A collaborative effort involving several local groups as well as state and federal organizations is underway to improve the safety of our region’s waterfront.

Among other organizations, Dan Perkins and the local Lions Clubs, the Michigan Department of Natural Resources, the Marquette Waterfront Safety Task Force, Northern Michigan University, UP Health System and the U.S. Coast Guard have joined forces to build three life-saving stations around Little Presque Isle.

The three roofed structures, similar to those life-saving stations that were installed along the beaches in the city of Marquette, will hold life rings and life jackets that can be used to rescue people who may have been swept away by the current.

Little Presque Isle is a popular state recreation area off Marquette County Road 550. It is frequently used by local residents and others for swimming in the summer and other recreational activities on the water and shoreline.

The effort to build the stations was in response to an incident June 11, when two people drowned as a result of strong currents and large waves in Lake Superior near Little Presque Isle and Wetmore Landing, another nearby beach.

While these areas can be quite popular, they are somewhat remote. That can mean longer response times for emergency personnel to arrive. And at this time of year, considering the cold waters of Lake Superior, a few minutes can be the difference between life and death.

In a recent Journal article, Eric Smith, vice chairman of the Marquette Waterfront Safety Task Force, said no drowning fatalities have occurred in the city since the stations were installed along Lakeshore Boulevard in 2011. We hope that will also be the case five years from now and for many years to come at Little Presque Isle and throughout all the beaches in our region.

We must also agree with Smith when he said the steps our community has taken shouldn’t replace the importance of personal responsibility and making good choices.

With sandy beaches and picturesque views, Lake Superior most certainly offers many benefits to our community. But it can also be extremely dangerous.

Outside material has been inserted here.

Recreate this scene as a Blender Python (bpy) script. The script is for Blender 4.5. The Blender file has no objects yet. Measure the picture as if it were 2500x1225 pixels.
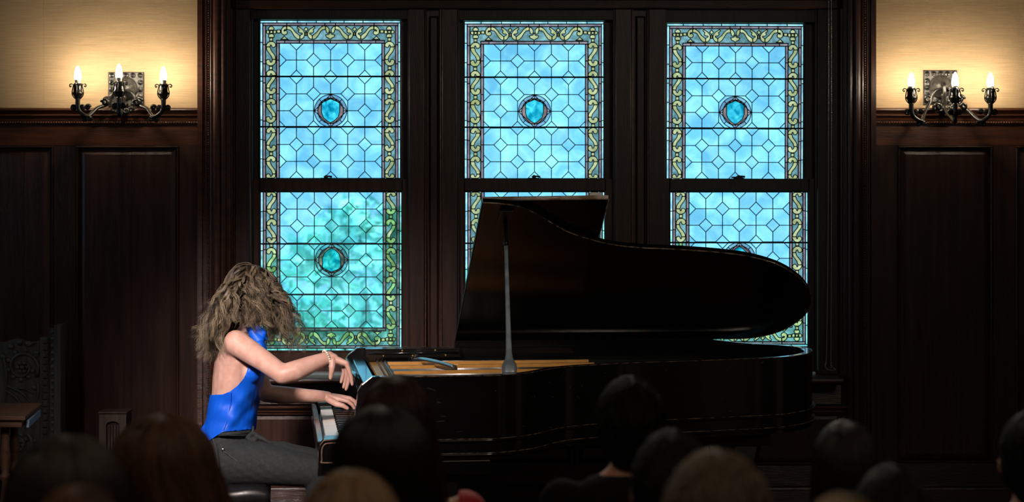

Because of the shoreline’s geography, particularly that of Little Presque Isle, dangerous channel currents can form, such as the one that occurred June 11. The powerful waves on Lake Superior have eroded our rocky shorelines and sunk steel ships and sailing vessels that were far more capable of staying afloat than a person.

Though it was an unfortunate tragedy that acted as a catalyst, we’re encouraged by the number of people and groups coming together as one community to throw their support behind this effort to improve the safety of our waterfront.

We should all pay attention to conditions when venturing out into the lake and know our own abilities and limits so that we can make every attempt to avoid losing any more lives.